Objectivement, l’économie canadienne ne peut pas sortir gagnante d’une guerre commerciale continue. Même si la dignité nous impose de répondre aux attaques, il faut éviter de tomber dans la surenchère verbale, et résister à la tentation de se livrer à des représailles démesurées. L’imposition tous azimuts de tarifs douaniers des deux côtés de la frontière met à mal l’équilibre de trois choses interdépendantes : la profitabilité des entreprises, la fluidité du commerce interfrontalier, et l’organisation des chaînes de valeur.
L’équilibre de cet écosystème s’est établi progressivement avec les années. Il est difficile de mesurer où et comment les impacts toucheront les entreprises, entre la production primaire et les différents cycles de transformation, de transport ou de distribution, et ce, des deux côtés de la frontière. Une chose est toutefois certaine, nous comprenons aujourd’hui, mieux qu’hier, à quel point les économies nord-américaines se sont intégrées, de manière quasi symbiotique.
L’attitude de l’administration Trump démontre qu’on ne peut plus prendre aucune menace à la légère, ce qui nous impose un devoir d’anticipation. Sans céder à la panique, il nous faut, tant au provincial qu’au fédéral, réunir toute l’intelligence disponible – entreprises, syndicats, fonctionnaires, experts – pour comprendre les écosystèmes des secteurs qui sont dans la mire du président et pourraient faire les frais de nouvelles salves. Tout en continuant de soutenir les secteurs déjà touchés (bois, aluminium, etc.), il faut se doter de plans de match pour tous les secteurs exposés, sans se laisser distraire par les menaces, et sans attendre de savoir où frappera le président la prochaine fois.
On peut répondre adéquatement par des mesures de soutien financier direct des secteurs frappés par la hausse des tarifs douaniers, sauf que ces mesures n’ont qu’une portée à court terme et elles seront naturellement limitées dans le temps si la situation s’enlise. Nous devons adopter une approche plus équilibrée et plus globale pour nos secteurs déjà touchés, aussi bien que pour ceux qui sont menacés. Cette approche doit couvrir l’ensemble de la chaîne de valeur (production, transformation, transport et distribution) et viser à sensibiliser et à accompagner nos entreprises, en leur facilitant la vie sur trois fronts principalement :
- La réorganisation de leur chaîne d’approvisionnement à l’échelle internationale et nationale, en renforçant, notamment, les possibilités d’intégration de fournisseurs locaux. Il faut identifier et faire connaître les alternatives, et faciliter la réunion de l’offre et de la demande. Les donneurs d’ouvrage publics et privés doivent également faire partie de la démarche.

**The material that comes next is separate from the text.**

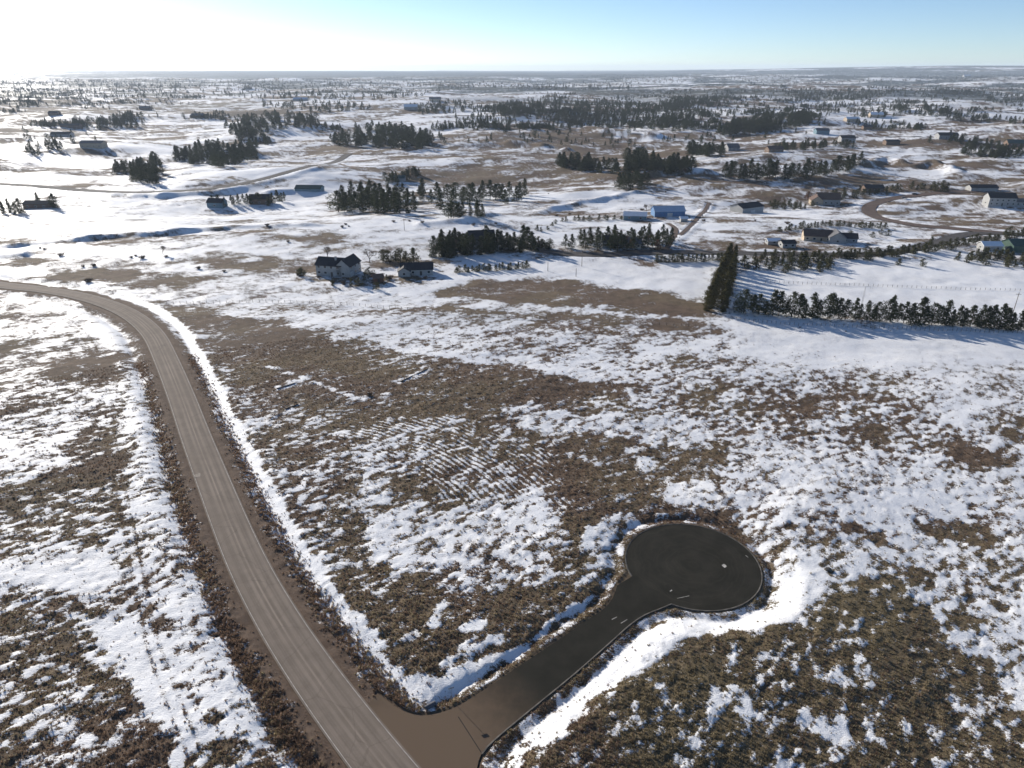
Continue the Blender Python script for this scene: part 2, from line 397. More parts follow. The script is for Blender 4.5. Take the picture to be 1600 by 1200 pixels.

- La diversification de leurs marchés d’exportation par le développement de nouvelles clientèles dans le monde, en profitant des ouvertures de marché que procurent, entre autres, les accords de libre-échange avec l’Union européenne et les pays asiatiques.
- Mais surtout, le recentrage de l’action économique des gouvernements vers la productivité et la compétitivité des entreprises, car, en définitive, tout revient à une question de marge et de profitabilité. À cet égard, il faut poursuivre sans relâche le travail en faveur de politiques fiscales et réglementaires appuyant la productivité – qui inclut l’efficacité logistique – afin de rendre nos entreprises plus concurrentielles et en faciliter l’expansion sur la scène internationale.
On dit qu’à toute chose, malheur est bon. Avec le temps, nous avons peut-être trop tenu pour acquis le partenaire américain. L’électrochoc actuel doit nous servir à sortir de notre dépendance à l’endroit de l’économie étatsunienne, en nous ouvrant davantage sur le reste du monde.